I don’t know. Even as a 10-year-old watching cowboy movies on black-and-white TV, I have never swum with script writers. Their stories always end with that showdown on Main Street which runs somewhat like this:
Cowboy struts out to the hum of terminal music.
Hands hover over holsters.
Eyes lock.
They draw! The hero’s guns spit fatally!
Badman’s half-drawn pistols fall to the dust, the dying gunslinger crumpling in slow motion.
That is what the genre was all about after all: satisfactory shootouts over a Fistful of Dollars with the hero always trumping.

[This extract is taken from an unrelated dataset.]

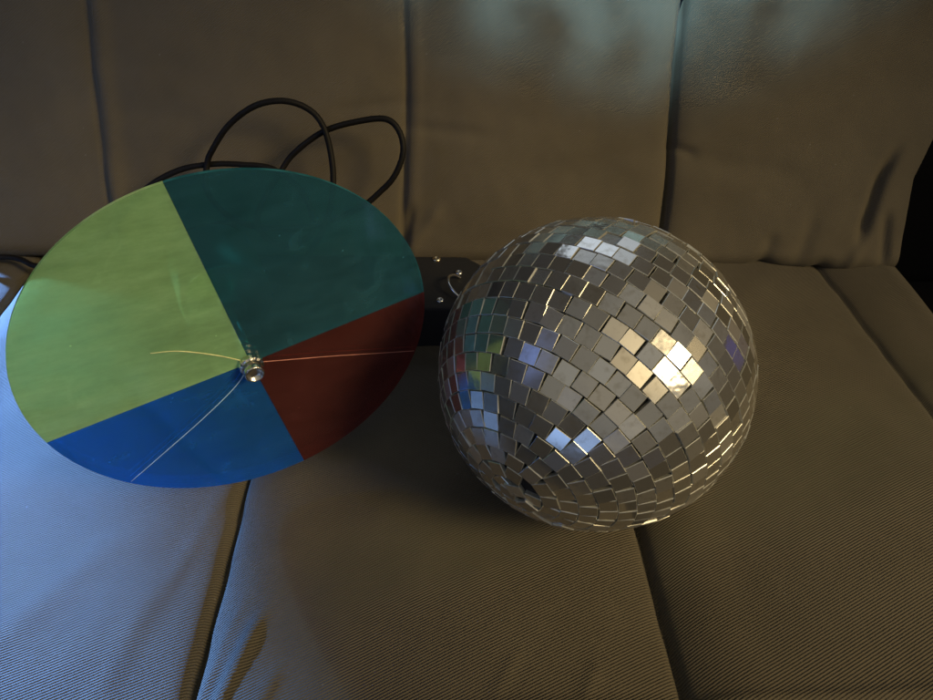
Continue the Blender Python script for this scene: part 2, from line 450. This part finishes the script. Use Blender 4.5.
# ------------------------------------------------------------------ colour wheel
C = Vector((-.13414, .31889, .12753))
n_ = Vector((.43511, -.89849, -.05828)).normalized(); u_ = Vector((.90002, .43585, 0)).normalized(); v_ = n_.cross(u_)
DR = .1180
wheel = thing('color_wheel', 'tilted see-through disc in green, teal, red and blue quarters beside the mirror ball', 'colour wheel', (C.x - .03, C.y + .1, 0))
wl = Vector(wheel.location)
def W(a, b, d=0.): return C + u_ * a + v_ * b + n_ * d - wl
HUBP = (.0030, -.0098)
EDGES = {GREEN: edge('green_edge', (.66, .92, .45)), TEAL: edge('teal_edge', (.05, .25, .30)), BLUE: edge('blue_edge', (.05, .30, .62)), RED: edge('red_edge', (.25, .08, .08))}
def sector(name, a0, a1, mat, label):
    bm = bmesh.new()
    n = 44
    th = .0011
    outs = []
    g = .00012
    pts = [HUBP] + [(DR * math.cos(R(a0 + (a1 - a0) * k / n)), DR * math.sin(R(a0 + (a1 - a0) * k / n))) for k in range(n + 1)]
    # a hair's gap so that neighbouring panels never share a face
    cx = sum(p[0] for p in pts) / len(pts); cy = sum(p[1] for p in pts) / len(pts)
    L = math.hypot(cx, cy)
    pts = [(p[0] + g * cx / L, p[1] + g * cy / L) for p in pts]
    f_ = [bm.verts.new(W(p[0], p[1], th)) for p in pts]; b_ = [bm.verts.new(W(p[0], p[1], -th)) for p in pts]
    bm.faces.new(f_); bm.faces.new(b_[::-1])
    m = len(pts)
    for k in range(m):
        f = bm.faces.new((b_[k], b_[(k + 1) % m], f_[(k + 1) % m], f_[k]))
        if 0 < k < m - 1: f.material_index = 1
    bmesh.ops.recalc_face_normals(bm, faces=bm.faces[:])
    o = from_bm(name, bm, [mat, EDGES[mat]], wheel); o['label'] = label
    return o
sector('gel_panel', 3.7, 97.2, TEAL, 'dark teal quarter of the disc')
sector('gel_panel', 97.2, 192.5, GREEN, 'pale green quarter of the disc')
sector('gel_panel', 192.5, 280.6, BLUE, 'bright blue quarter of the disc')
sector('gel_panel', 280.6, 363.7, RED, 'dark red quarter of the disc')
for ci, (pts, r) in enumerate((([HUBP, (-.015, .0037), (-.0334, .0141), (-.0475, .018)], .00042),
               ([HUBP, (.030, -.0175), (.0519, -.0237), (.085, -.034), (.1095, -.0415)], .00034),
               ([HUBP, (-.0084, -.0246), (-.0312, -.0428), (-.060, -.0625), (-.0855, -.0795)], .00034))):
    bm = bmesh.new()
    tube(bm, catmull([W(a, b, .00118) for a, b in pts], 8), lambda t, r=r: r * (1 - .35 * t), 6)
    from_bm('crack', bm, M_CRACKS[ci], wheel)
FM = Matrix((u_, v_, n_)).transposed().to_4x4()
def axis(a, b, d): return Matrix.Translation(W(a, b, d)) @ FM
hub = None
bm = bmesh.new()
lathe(bm, [(.0064, .0012), (.0070, .0018), (.0070, .0050), (.0058, .0058), (.0045, .0060)], axis(*HUBP, 0), 28, knurl=.07)
lathe(bm, [(.0042, .0060), (.0042, .0080), (.0056, .0082), (.0060, .0088), (.0060, .0120), (.0055, .0127), (.0048, .0127), (.0045, .0110), (.0012, .0106)], axis(*HUBP, 0), 30)
hub = from_bm('hub', bm, M_HUB, wheel)
bm = bmesh.new()
lathe(bm, [(.0035, -.0012), (.0035, -.070), (.002, -.0702)], axis(*HUBP, 0), 16)
from_bm('shaft', bm, M_CHROME, wheel)
bm = bmesh.new()
lathe(bm, [(.008, -.050), (.010, -.051), (.010, -.060), (.028, -.0605), (.030, -.063), (.030, -.112), (.027, -.115), (.01, -.1152)], axis(*HUBP, 0), 40)
from_bm('motor', bm, M_MOTOR, wheel, True)
# bracket from the box up to the motor, then the low black box with its screws and wire handle
bm = bmesh.new()
base = W(*HUBP, -.122)
q = base + wl
for (dx, w, z0, z1) in ((0, .022, .0, .147),):
    o0 = Vector((q.x, q.y, 0)) - wl; un = u_; nn = Vector((n_.x, n_.y, 0)).normalized()
    M = Matrix(((un.x, nn.x, 0, o0.x), (un.y, nn.y, 0, o0.y), (0, 0, 1, 0), (0, 0, 0, 1)))
    prism(bm, [(-.022, -.003), (.022, -.003), (.022, .003), (-.022, .003)], .004, .147, .001, M)
from_bm('bracket', bm, M_BOX, wheel)
bm = bmesh.new()
yb = lambda x: -.024 * x
xl, xr = -.235, .022
out = [(xl, .420), (-.125, .416), (-.085, .470), (xr - .010, .474), (xr, .484), (xr, .530), (xr - .022, .5505), (xl, .556)]
prism(bm, [(a - wl.x, b - wl.y) for a, b in out], -.006, .045, .0035)
box = from_bm('motor_box', bm, M_BOX, wheel)
def screw(x, y, r, mat):
    bm = bmesh.new()
    M = Matrix.Translation(Vector((x, y, .0449)) - wl)
    lathe(bm, [(r, 0), (r, .0008), (r * .8, .0018), (r * .42, .0019), (r * .36, .0010), (r * .1, .0010)], M, 20)
    from_bm('screw', bm, mat, box)
screw(-.0275, .5445, .0040, M_BRASS)
screw(-.0068, .5225, .0034, M_CHROME)
screw(-.0225, .4810, .0034, M_CHROME)
bm = bmesh.new()
tube(bm, catmull([Vector(p) - wl for p in ((-.005, .5150, .045), (-.010, .5120, .050), (-.0150, .505, .053), (-.0150, .494, .053), (-.010, .486, .050), (-.003, .482, .045))], 8), .0013, 8)
from_bm('wire_handle', bm, M_CHROME, box)

# ------------------------------------------------------------------ cable
bm = bmesh.new()
path = [(-.500, .600, .010), (-.470, .607, .007), (-.4525, .6035, .006), (-.437, .595, .005), (-.418, .594, .005), (-.390, .602, .010), (-.362, .607, .030), (-.336, .611, .055), (-.3046, .6169, .0815), (-.2738, .6226, .0954), (-.2444, .6242, .1002), (-.2156, .6236, .1005), (-.1825, .6208, .0962),
        (-.155, .608, .075), (-.150, .590, .045), (-.180, .578, .040), (-.200, .592, .060), (-.1747, .6214, .098), (-.1568, .627, .1155), (-.1318, .6302, .1308), (-.1029, .6302, .1394),
        (-.0749, .6289, .1428), (-.0623, .6242, .1334), (-.059, .6163, .1165), (-.0672, .6094, .0967), (-.0822, .6058, .081), (-.105, .600, .066), (-.155, .590, .052), (-.215, .592, .055), (-.246, .606, .078),
        (-.2455, .6195, .102), (-.2355, .6216, .119), (-.217, .6253, .1396), (-.1913, .6267, .1558), (-.1655, .628, .1599), (-.1443, .6293, .152), (-.132, .6256, .1375), (-.1263, .6165, .1135),
        (-.1258, .6049, .0888), (-.133, .590, .060), (-.150, .572, .035), (-.160, .550, .030)]
tube(bm, catmull(path, 9), .0028, 10)
cab = from_bm('power_cable', bm, M_CABLE)
cab['label'] = 'black power cable looped up behind the coloured disc'; cab['category'] = 'cable'
# ------------------------------------------------------------------ camera
cam = bpy.data.cameras.new('camera'); co = link(bpy.data.objects.new('camera', cam))
cam.sensor_fit = 'HORIZONTAL'; cam.sensor_width = 36; cam.lens = 36 * 703 / 933
cam.clip_start = .01; cam.clip_end = 100
co.location = (0, 0, .40087); co.rotation_euler = (R(90 - 40.5), 0, 0)
sc.camera = co

# ------------------------------------------------------------------ light
def lamp(name, kind, loc, at, energy, color, **kw):
    l = bpy.data.lights.new(name, kind); l.energy = energy; l.color = color
    for k, v in kw.items(): setattr(l, k, v)
    o = link(bpy.data.objects.new(name, l)); o.location = loc
    o.rotation_euler = (Vector(at) - Vector(loc)).to_track_quat('-Z', 'Y').to_euler()
    return o
wl_ = lamp('warm_lamp', 'AREA', (1.10, -.25, .82), (.10, .38, .04), 1.32, (1., .75, .38), shape='DISK', size=.80)
wl_.data.spread = R(27)
LP = (-1.28, 1.04, .38)
ww = lamp('window_glow', 'SPOT', LP, (-.38, .28, 0), 860., (.155, .365, 1.), spot_size=R(44), spot_blend=.5, shadow_soft_size=.028)
# an added node mask cuts the beam off in a soft straight edge
ww.data.use_nodes = True; t = ww.data.node_tree
em = next(x for x in t.nodes if x.type == 'EMISSION')
ge = t.nodes.new('ShaderNodeNewGeometry'); sx = t.nodes.new('ShaderNodeSeparateXYZ'); t.links.new(ge.outputs['Incoming'], sx.inputs[0])
def mth(op, a, b, c=None):
    m = t.nodes.new('ShaderNodeMath'); m.operation = op
    for k, v in enumerate((a, b, c)):
        if v is None: continue
        if isinstance(v, (int, float)): m.inputs[k].default_value = v
        else: t.links.new(v, m.inputs[k])
    return m.outputs[0]
hx = mth('MULTIPLY_ADD', mth('DIVIDE', sx.outputs[0], sx.outputs[2]), -LP[2], LP[0])
hy = mth('MULTIPLY_ADD', mth('DIVIDE', sx.outputs[1], sx.outputs[2]), -LP[2], LP[1])
edge = mth('ADD', mth('MULTIPLY', hx, .87), mth('MULTIPLY', hy, .49))
def fade(v, a, b):
    m = t.nodes.new('ShaderNodeMapRange'); m.interpolation_type = 'SMOOTHERSTEP'; t.links.new(v, m.inputs['Value'])
    m.inputs['From Min'].default_value = a; m.inputs['From Max'].default_value = b; m.inputs['To Min'].default_value = 1; m.inputs['To Max'].default_value = 0
    return m.outputs[0]
E0 = .009
wob = t.nodes.new('ShaderNodeTexNoise'); wob.inputs['Scale'].default_value = 6; t.links.new(ge.outputs['Incoming'], wob.inputs['Vector'])
edge = mth('ADD', edge, mth('MULTIPLY_ADD', wob.outputs['Fac'], .06, -.03))
t.links.new(mth('ADD', mth('MULTIPLY', fade(edge, E0 - .085, E0 + .01), .97), mth('MULTIPLY', fade(edge, E0 - .02, E0 + .17), .03)), em.inputs['Strength'])
lamp('cool_fill', 'AREA', (-1.3, -.10, 1.0), (-.50, .66, .20), .34, (.28, .42, 1.), shape='DISK', size=.8).data.spread = R(50)  # added fill that cools the left of the backrest, no known source
lamp('tile_glint_light', 'AREA', (-.28, -.90, -.02), BALL, .62, (.34, .54, 1.), shape='RECTANGLE', size=.62, size_y=.26)  # unseen light added for the blue reflections in the ball's lower tiles
lamp('blue_glint_light', 'AREA', (1.06, .59, .10), BALL, .02, (.05, .06, .8), shape='RECTANGLE', size=.16, size_y=.16)  # small unseen light added for the deep-blue tiles at right
lamp('ceiling_window', 'AREA', (.30, 1.95, 1.75), BALL, 2.9, (.78, .88, 1.), shape='RECTANGLE', size=1.35, size_y=.85)
g = lamp('dapple_light', 'SPOT', (.15, -.25, 1.3), (.16, .875, .445), 1150.0, (.36, .68, .95), spot_size=R(31), spot_blend=1., shadow_soft_size=.02)  # added spot, its noise mask imitates mottled reflections on the backrest
gl = g.data; gl.use_nodes = True; t = gl.node_tree
em = next(x for x in t.nodes if x.type == 'EMISSION')
tc = t.nodes.new('ShaderNodeTexCoord'); nz = t.nodes.new('ShaderNodeTexNoise'); nz.inputs['Scale'].default_value = 42; nz.inputs['Detail'].default_value = 6; nz.inputs['Roughness'].default_value = .65; nz.inputs['Distortion'].default_value = 1.4
rp = t.nodes.new('ShaderNodeValToRGB'); rp.color_ramp.elements[0].position = .44; rp.color_ramp.elements[1].position = .68
rp.color_ramp.elements[0].color = (.05, .05, .05, 1)
t.links.new(tc.outputs['Normal'], nz.inputs['Vector']); t.links.new(nz.outputs['Fac'], rp.inputs[0]); t.links.new(rp.outputs[0], em.inputs['Strength'])

w = bpy.data.worlds.new('World'); sc.world = w; w.use_nodes = True; t = w.node_tree
bg = next(x for x in t.nodes if x.type == 'BACKGROUND')
# a dim room: brighter up behind the camera, dark below and behind the sofa
tc = t.nodes.new('ShaderNodeTexCoord'); nz = t.nodes.new('ShaderNodeTexNoise'); nz.inputs['Scale'].default_value = 2.6; nz.inputs['Detail'].default_value = 3
dt = t.nodes.new('ShaderNodeVectorMath'); dt.operation = 'DOT_PRODUCT'; dt.inputs[1].default_value = (.30, -.66, .69)
t.links.new(tc.outputs['Generated'], dt.inputs[0]); t.links.new(tc.outputs['Generated'], nz.inputs['Vector'])
rp = t.nodes.new('ShaderNodeValToRGB')
rp.color_ramp.elements.new(.5)
for e, (p, c) in zip(rp.color_ramp.elements, [(.0, (.014, .018, .026)), (.70, (.028, .034, .044)), (.98, (.42, .405, .36))]):
    e.position = p; e.color = (*c, 1)
mr = t.nodes.new('ShaderNodeMapRange'); mr.inputs['From Min'].default_value = -1; t.links.new(dt.outputs['Value'], mr.inputs['Value'])
n2 = t.nodes.new('ShaderNodeMath'); n2.operation = 'MULTIPLY_ADD'; n2.inputs[1].default_value = .7; n2.inputs[2].default_value = -.35; t.links.new(nz.outputs['Fac'], n2.inputs[0])
n3 = t.nodes.new('ShaderNodeMath'); n3.operation = 'ADD'; t.links.new(n2.outputs[0], n3.inputs[0]); t.links.new(mr.outputs[0], n3.inputs[1])
t.links.new(n3.outputs[0], rp.inputs[0]); t.links.new(rp.outputs[0], bg.inputs['Color'])
bg.inputs['Strength'].default_value = .64

sc.view_settings.view_transform = 'Standard'; sc.view_settings.look = 'None'
sc.view_settings.exposure = 0; sc.view_settings.gamma = 1
sc.render.engine = 'CYCLES'
sc.cycles.use_denoising = True
sc.cycles.max_bounces = 8; sc.cycles.transparent_max_bounces = 12
sc.cycles.sample_clamp_indirect = 4.0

But I was cursed with an overactive imagination. As a child my mind was never fully manipulated by scriptwriters and movie directors. Even when the Wild Bunch of characters were clearly delineated into the Good, the Bad, and the Ugly, my imagination continued to conflate badman with human. I have somehow intuited badman’s good wife, innocent children, funny nephews, mischievous nieces, and irascible in-laws all of whom were erased by scriptwriter fiat. Despite his slate of movie iniquities, which emotionally validate the killing bullet, my mind refuses to disconnect from badman in the dust where the scriptwriters and the cameras will leave him. Especially because Badman was usually the Other. The unshaven Mexican. The grunting Indian.
I always follows the corpses home, where the real drama – in the mind of a 10-year-old daydreamer – always begins.
After all, a whole sub-genre of cowboy movies do start that way, with a handsome hero motivated into his campaign of photogenic revenge by the corpse of his dead father, or brother or mother, killed by a land-grabbing, cattle-rustling, Badman who must now be killed in the movie’s shootout finale on Main Street. So it was easy enough for me to project (beyond the terminal bodies in the dust) the slew of young ‘Badboys’ and girls procured by the corpses of their kin into exacting revenge on the Unforgiven hero…
Fastforward forty years and Hollywood scriptwriters are no longer learners. Movies are now in three-dimensional colour, but characters are still fall roughly into the Quick and the Dead. As in years past, they are still swiftly delineated into The Good, the Bad and the Ugly. First our sentiments are engaged, and then the shootout. This time, although limos, helicopters and jets have replaced horses, and heat-seeking missiles have replaced six-shooters, the Russian, African, Chinese, Arab Badman still crumples into the dust (or exits in a fireball) in the final scene. In his thousands. And my elderly imagination still follows their corpses, and ashes, home.
My generation of cowboy movie watchers now occupy state houses across the world. They watched our old cowboy flicks as the script writers intended them to, with their minds disconnecting at the corpses in the street. I read their cowboy swagger as they walk up to the microphones at press conference, showing True Grit. I know the phrases now so well I can read their lips.
‘This town is too small for both of us,’ they say.
‘See you at High Noon, on Main Street,’ they say.
Unfortunately real life is rebellious. Badmen do not die on schedule at the end of 90 minutes, or 90 days.
And even when they do, and our cowboy movies end happily, there is always a sequel by a scriptwriter specialising in horror movies.